> _GOAL_
Quote the whole listing verbatim.

> _DATA BLOCK_
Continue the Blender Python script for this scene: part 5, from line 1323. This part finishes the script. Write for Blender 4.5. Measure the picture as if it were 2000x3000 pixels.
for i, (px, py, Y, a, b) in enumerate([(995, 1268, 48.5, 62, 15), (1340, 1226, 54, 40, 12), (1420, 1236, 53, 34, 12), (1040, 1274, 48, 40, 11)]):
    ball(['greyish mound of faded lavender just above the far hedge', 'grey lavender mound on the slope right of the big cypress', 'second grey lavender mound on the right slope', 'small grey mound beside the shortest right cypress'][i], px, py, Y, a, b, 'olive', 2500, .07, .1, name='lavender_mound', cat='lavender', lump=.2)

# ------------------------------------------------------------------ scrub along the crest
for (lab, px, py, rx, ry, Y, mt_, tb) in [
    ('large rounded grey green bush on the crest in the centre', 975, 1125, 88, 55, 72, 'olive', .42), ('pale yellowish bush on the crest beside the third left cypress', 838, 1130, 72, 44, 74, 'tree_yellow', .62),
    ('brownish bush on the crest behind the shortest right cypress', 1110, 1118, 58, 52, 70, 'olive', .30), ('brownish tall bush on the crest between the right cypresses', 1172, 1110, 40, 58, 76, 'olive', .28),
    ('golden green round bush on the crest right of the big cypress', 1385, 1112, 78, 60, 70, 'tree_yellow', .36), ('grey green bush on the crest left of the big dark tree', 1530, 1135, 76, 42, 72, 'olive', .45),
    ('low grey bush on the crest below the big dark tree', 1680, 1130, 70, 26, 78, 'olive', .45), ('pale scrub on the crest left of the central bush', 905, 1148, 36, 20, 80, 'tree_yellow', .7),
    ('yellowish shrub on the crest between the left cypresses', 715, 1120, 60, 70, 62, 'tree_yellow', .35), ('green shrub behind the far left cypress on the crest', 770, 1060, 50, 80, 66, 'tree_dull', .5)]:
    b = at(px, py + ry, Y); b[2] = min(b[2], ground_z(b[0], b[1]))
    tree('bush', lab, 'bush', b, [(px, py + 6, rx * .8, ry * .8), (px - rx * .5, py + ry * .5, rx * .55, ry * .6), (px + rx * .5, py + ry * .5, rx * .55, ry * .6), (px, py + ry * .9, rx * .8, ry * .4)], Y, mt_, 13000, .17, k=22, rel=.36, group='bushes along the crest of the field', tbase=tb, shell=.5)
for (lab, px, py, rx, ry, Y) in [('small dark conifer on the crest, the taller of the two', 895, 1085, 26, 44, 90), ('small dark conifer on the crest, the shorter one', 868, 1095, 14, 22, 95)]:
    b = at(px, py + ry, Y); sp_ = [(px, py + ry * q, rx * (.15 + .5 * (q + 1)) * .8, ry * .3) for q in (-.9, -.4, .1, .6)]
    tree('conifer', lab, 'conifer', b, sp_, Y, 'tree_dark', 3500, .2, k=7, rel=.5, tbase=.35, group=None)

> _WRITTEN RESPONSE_
Continue the Blender Python script for this scene: part 5, from line 1323. This part finishes the script. Write for Blender 4.5. Measure the picture as if it were 2000x3000 pixels.
for i, (px, py, Y, a, b) in enumerate([(995, 1268, 48.5, 62, 15), (1340, 1226, 54, 40, 12), (1420, 1236, 53, 34, 12), (1040, 1274, 48, 40, 11)]):
    ball(['greyish mound of faded lavender just above the far hedge', 'grey lavender mound on the slope right of the big cypress', 'second grey lavender mound on the right slope', 'small grey mound beside the shortest right cypress'][i], px, py, Y, a, b, 'olive', 2500, .07, .1, name='lavender_mound', cat='lavender', lump=.2)

# ------------------------------------------------------------------ scrub along the crest
for (lab, px, py, rx, ry, Y, mt_, tb) in [
    ('large rounded grey green bush on the crest in the centre', 975, 1125, 88, 55, 72, 'olive', .42), ('pale yellowish bush on the crest beside the third left cypress', 838, 1130, 72, 44, 74, 'tree_yellow', .62),
    ('brownish bush on the crest behind the shortest right cypress', 1110, 1118, 58, 52, 70, 'olive', .30), ('brownish tall bush on the crest between the right cypresses', 1172, 1110, 40, 58, 76, 'olive', .28),
    ('golden green round bush on the crest right of the big cypress', 1385, 1112, 78, 60, 70, 'tree_yellow', .36), ('grey green bush on the crest left of the big dark tree', 1530, 1135, 76, 42, 72, 'olive', .45),
    ('low grey bush on the crest below the big dark tree', 1680, 1130, 70, 26, 78, 'olive', .45), ('pale scrub on the crest left of the central bush', 905, 1148, 36, 20, 80, 'tree_yellow', .7),
    ('yellowish shrub on the crest between the left cypresses', 715, 1120, 60, 70, 62, 'tree_yellow', .35), ('green shrub behind the far left cypress on the crest', 770, 1060, 50, 80, 66, 'tree_dull', .5)]:
    b = at(px, py + ry, Y); b[2] = min(b[2], ground_z(b[0], b[1]))
    tree('bush', lab, 'bush', b, [(px, py + 6, rx * .8, ry * .8), (px - rx * .5, py + ry * .5, rx * .55, ry * .6), (px + rx * .5, py + ry * .5, rx * .55, ry * .6), (px, py + ry * .9, rx * .8, ry * .4)], Y, mt_, 13000, .17, k=22, rel=.36, group='bushes along the crest of the field', tbase=tb, shell=.5)
for (lab, px, py, rx, ry, Y) in [('small dark conifer on the crest, the taller of the two', 895, 1085, 26, 44, 90), ('small dark conifer on the crest, the shorter one', 868, 1095, 14, 22, 95)]:
    b = at(px, py + ry, Y); sp_ = [(px, py + ry * q, rx * (.15 + .5 * (q + 1)) * .8, ry * .3) for q in (-.9, -.4, .1, .6)]
    tree('conifer', lab, 'conifer', b, sp_, Y, 'tree_dark', 3500, .2, k=7, rel=.5, tbase=.35, group=None)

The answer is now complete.